Polyco, founded in 1979, has a long history of innovation. The company’s first products were rubber gloves for industrial use, but they quickly spotted opportunities in the retail market. The company’s executives saw how increased health and safety requirements could lead to a rapid expansion in the market for personal protective equipment (PPE) for professionals. It positioned itself at the forefront of the PPE industry, developing a brand known for its quality, service and prompt delivery.
Back in 2012, the Polyco founders wanted to release some equity. Managing Director Neil Wilson, who had recently joined the company, was part of a team that approached private equity and trade buyers to discuss options. “This would have achieved the founders’ main goal of releasing funds, but would have put another majority owner into the picture,” says Wilson.
After meeting the company’s management, Investec came up with a bespoke funding proposal. “They could see a route to let the entrepreneurs step back and retain a reduced equity stake, while giving the management a majority share of the business,” Wilson explains.
'We’ve been able to focus on strategic growth – on more game-changing areas that require more finance.'
“Our destiny was more in our own hands,” he adds. “It gave us control and the ability to take the decisions we wanted to make. The structure worked well for everybody and didn’t load us with too much amortising debt.”
The finance was a combination of an amortising cash flow term loan and asset-based revolvers against receivables and inventory – the latter was new to Wilson at the time. “Investec looks at our own key measures in the business, and monitors our performance against them – I was used to being assessed on the more traditional leverage and debt cover ratios. The whole deal was interesting, and worked very well for us.”
'Neil and his team are superb operators, so the mix of their management flair together with the benefit of still having input from founders was compelling.'
The deal worked so well that when Polyco decided it wanted to merge with Healthline in 2016, the team used the same type of structure, incorporating asset-based and cash flow lending – again with Investec. This meant that founders and management, could again retain 100% of the equity.

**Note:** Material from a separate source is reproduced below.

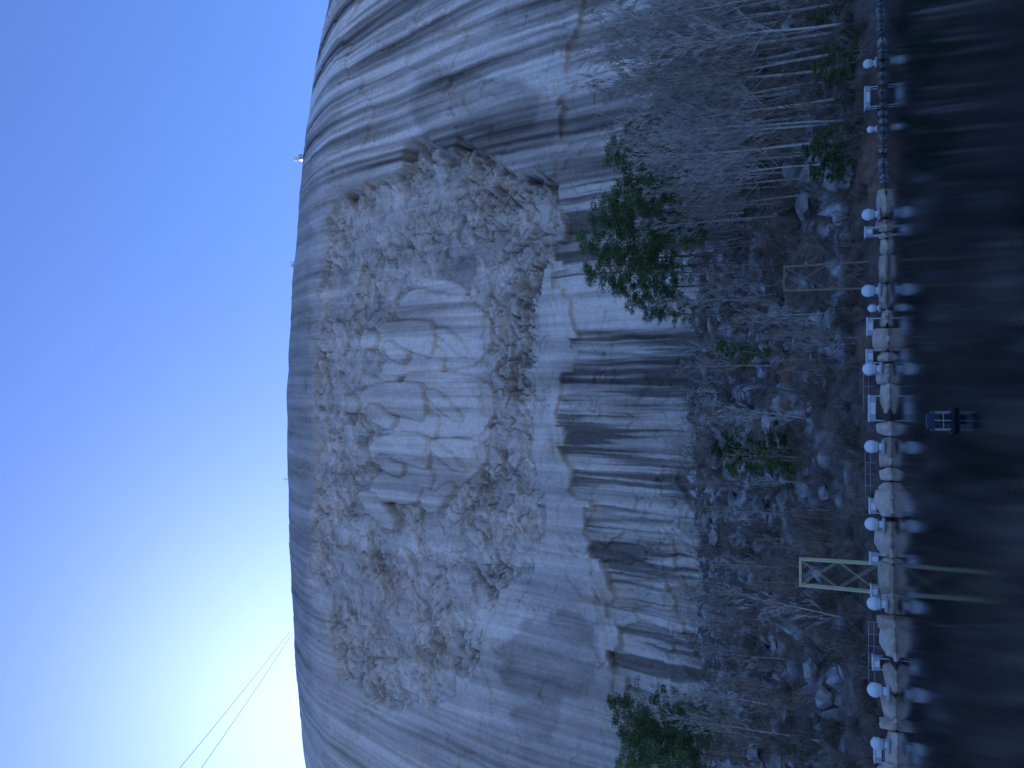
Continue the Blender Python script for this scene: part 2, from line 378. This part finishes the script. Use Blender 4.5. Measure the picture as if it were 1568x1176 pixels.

“Healthline was in the disposable personal protective equipment business and was a good fit for us,” says Wilson. “The combination of the two businesses created sourcing synergies, meaning we were able to strike better purchasing deals. The two businesses had few common customers. That means we’ve expanded our sales base to include end-users – such as dentists, vets and care home groups – as well as distributors.
This is important as it gives us an alternative route into certain markets.” The financing has given management the headroom to invest in new areas. “Because the Investec approach was to use revolving asset-based loans, the cash flow loan element had a lower amortisation profile than traditional debt and an absence of a bullet repayment,” says Wilson.
“This means we’ve been able to focus on strategic growth – on more game-changing areas that require more finance. The structure we’ve put in place and the relationship we’ve built with Investec means they are happy to support fundraising for our acquisitions through debt. They’ve been very supportive when we’ve asked for additional headroom or for debt financing to make investments, and this gives us confidence to proceed with exciting new plans.
Four decades on, and the company’s quest for innovation continues to fuel its expansion, as managing director Neil Wilson explains. “We’re looking into a potential acquisition that we feel could disrupt the way that disposable gloves are made everywhere,” he says. And it’s Investec, again, that the team are turning to for funding.
'We gained control and the ability to take the decisions we wanted to make.'
“The key to these sort of structures is having the right team in place to drive the business forward,” explains James Cullen of Investec. “Neil and his team are superb operators, so the mix of their management flair together with the benefit of still having input from founders was compelling.
“We crafted a debt structure that meant founders could strategically diversify significant wealth, whilst at the same time giving the wider shareholder team firepower to continue the value creation journey. Our ability to blend meaningful non-amortising revolvers into the debt structure meant that we minimised amortisation pressure as well as supporting ongoing working capital for growth and seasonality.”